Ohio State, which beat Penn State, Michigan State, Michigan and Wisconsin, got clubbed 55-24 at Iowa. Had the Buckeyes lost to the Hawkeyes by, say, just 34-24, they'd probably be playing Clemson for a second-straight year in the playoffs. But the Hawkeyes' dominance that day was too much for the playoff selectors to get past.
Somehow, an Iowa that was mundane became invincible for an afternoon. OSU quarterback J.T. Barrett was not good that day. It's sports, and not everything has an explanation other than Ohio State isn't a truly great team.
Yet, the Buckeyes were good enough to bounce back to win at Michigan, then beat a 12-0 Wisconsin team in Indianapolis. C'est la vie.
Had the Hawkeyes been an 11-2 Big Ten champion that had lost 55-24 at Ohio State, they wouldn't have been within two time zones of the bubble for the final playoff spot. So no, dear Buckeyes, life isn't always fair.
As for those bowls that have invited the Cyclones and Hawkeyes, it's easy to curb your enthusiasm.
Iowa State is understandably pleased to go a bowl of any sort after four years on the outside. But playing Memphis in Memphis? After the Liberty was the last bowl to host ISU? That probably wouldn't have ranked in the Cyclones' top three (or top 30) postseason scenarios.
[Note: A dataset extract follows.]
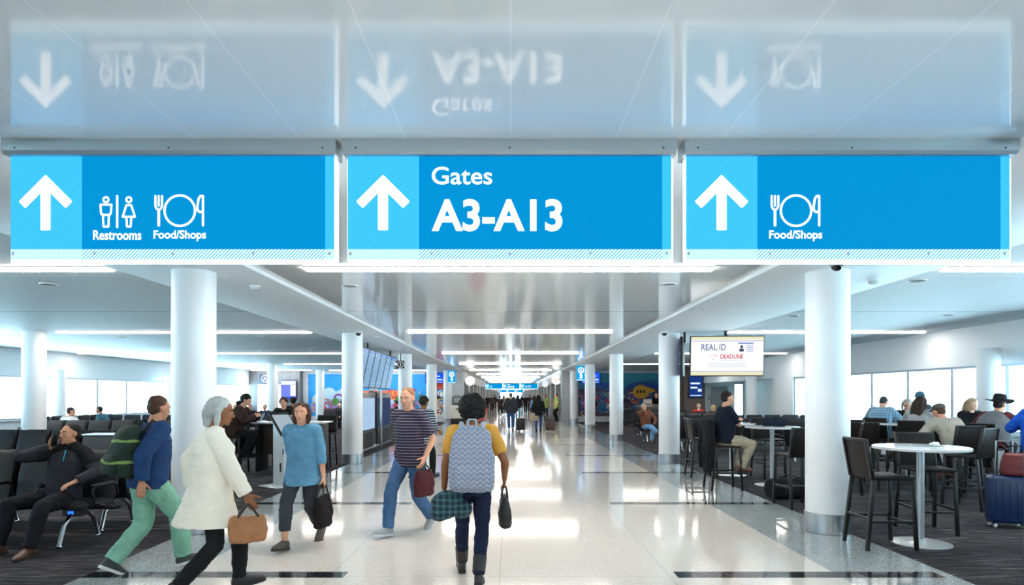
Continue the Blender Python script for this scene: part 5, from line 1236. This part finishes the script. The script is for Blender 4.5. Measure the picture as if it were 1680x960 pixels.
# --- left hold room
person('man in a white shirt seated with back turned, beside the far-left column', (-11.85, 16.6), -12, 1.74, sit(.45, .42, 6, lean2=10, head=(-35, 0, 0), hr=(.3, .3, .7)), (cloth('c9cdcb'), 1, .06, .04), (GREYP, 1, .02), BLACKP, ('short', '2e2c2b'), 'light', .013, girth=1.15)
person('man in a teal shirt leaning sideways by the left windows', (-13.2, 20.35), 95, 1.74, sit(.45, .42, 18, lean2=26, head=(0, 0, 0)), (cloth('3f6a7a'), .6, .06, .03), (GREYP, 1, .02), BLACKP, ('short', '2a2e30'), 'tan', .016)
person('man with dark wavy hair in a brown sweater at the left high table', (-5.83, 13.1), -84, 1.80, barsit(14, lean2=24, head=(-4, 14, 0), hl=(-.12, .45, 1.16), hr=(.12, .45, 1.16)), (cloth('3b2a24'), 1, .1, .036), (BLACKP, 1, .02), BLACKP, ('curly', '15110f'), 'light', .011, girth=1.15)
stool(-6.62, 14.5, -90, 'bar stool under the person in the dark flat cap', 'bar stools on the left')
r, J = person('person in a dark flat cap sitting just behind the man in the brown sweater', (-6.60, 14.5), -90, 1.66, barsit(24, lean2=32), (cloth('1d1c20'), 1, .1, .03), (BLACKP, 1, .02), BLACKP, ('short', '15110f'), 'tan', .013)
headgear(r, J, 'cap', cloth('1c1b1e'), 'cap')
person('woman with curly brown hair in black facing the camera at the left high table', (-5.22, 14.38), 182, 1.68, barsit(8, head=(0, 4, 0), hl=(-.14, .38, 1.12), hr=(.14, .38, 1.12)), (BLACKP, 1, .1, .03), (BLACKP, 1, .016), BLACKP, ('curly', '3a241c'), 'light', .0095)
person('person in black standing behind the curly-haired woman', (xx(481, 17.4), 17.4), 30, 1.60, {}, (BLACKP, 1, .15, .03), (BLACKP, 1, .02), BLACKP, ('curly', '1c1412'), 'brown', .015)
for k, (x, lb, hc_, tc) in enumerate(((-11.1, 'person with grey hair seated in the fifth left row, leftmost of three', '8a857e', '5a5f66'), (-10.5, 'dark-haired person in black seated in the middle of three in the fifth left row', '3b241a', '141416'), (-9.9, 'person in slate blue seated beside the column in the fifth left row', '15110f', '2a3a4a'))):
    person(lb, (x, 24.95), 180, 1.68, sit(.45), (cloth(tc), 1, .06, .03), (BLACKP, 1, .02), BLACKP, ('short', hc_), 'light', .022, 'people seated in the fifth left row')
person('grey-haired person in a dark coat seated before the left mural', (-8.4, 30.45), 180, 1.68, sit(.45), (cloth('24242a'), 1, .06, .03), (BLACKP, 1, .02), BLACKP, ('bob', '77706a'), 'light', .024)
Memphis is 10-2 and scores 47.7 points per game, second in the nation. It will be playing in its home stadium. The one advantage for Iowa State is Memphis' players may not look at this bowl 'trip' as any sort of reward, and will respond accordingly.
On the other hand, it's the first bowl for current Cyclone players. Being jaded will not be a problem.
Iowa, meanwhile, is headed to the Pinstripe Bowl to play Boston College. If the Hawkeyes didn't realize every game counted, they sure do now.
If I had a dollar for all the Hawkeye fans who told me over the last month that they didn't want their team to go to the Pinstripe, I'd have enough money to afford a taxi from LaGuardia Airport to Greenwich Village.
Ohio State's win over Wisconsin Saturday night set off dominoes that made the Citrus Bowl unavailable to the Big Ten. Which pushed Iowa down to the Pinstripe for a Yankee Stadium date with a BC program that hasn't finished better than 7-6 since 2009.
No knocks on Boston College, though. There are mundane 7-5 seasons and occasional good ones, like Iowa State's. The Eagles have a good 7-5, having gone 5-1 in the second half of the season with wins at Louisville and Virginia and a 35-3 home rout of Florida State.
BC rolled at Syracuse in the season-finale, 42-14. That's the same Syracuse that beat Clemson. But we all know this bowl/matchup captures the public's imagination about as well as C-SPAN3 during one of its more-subdued broadcasts.
Ah, a late-December Wednesday afternoon game in the south Bronx. This will be different.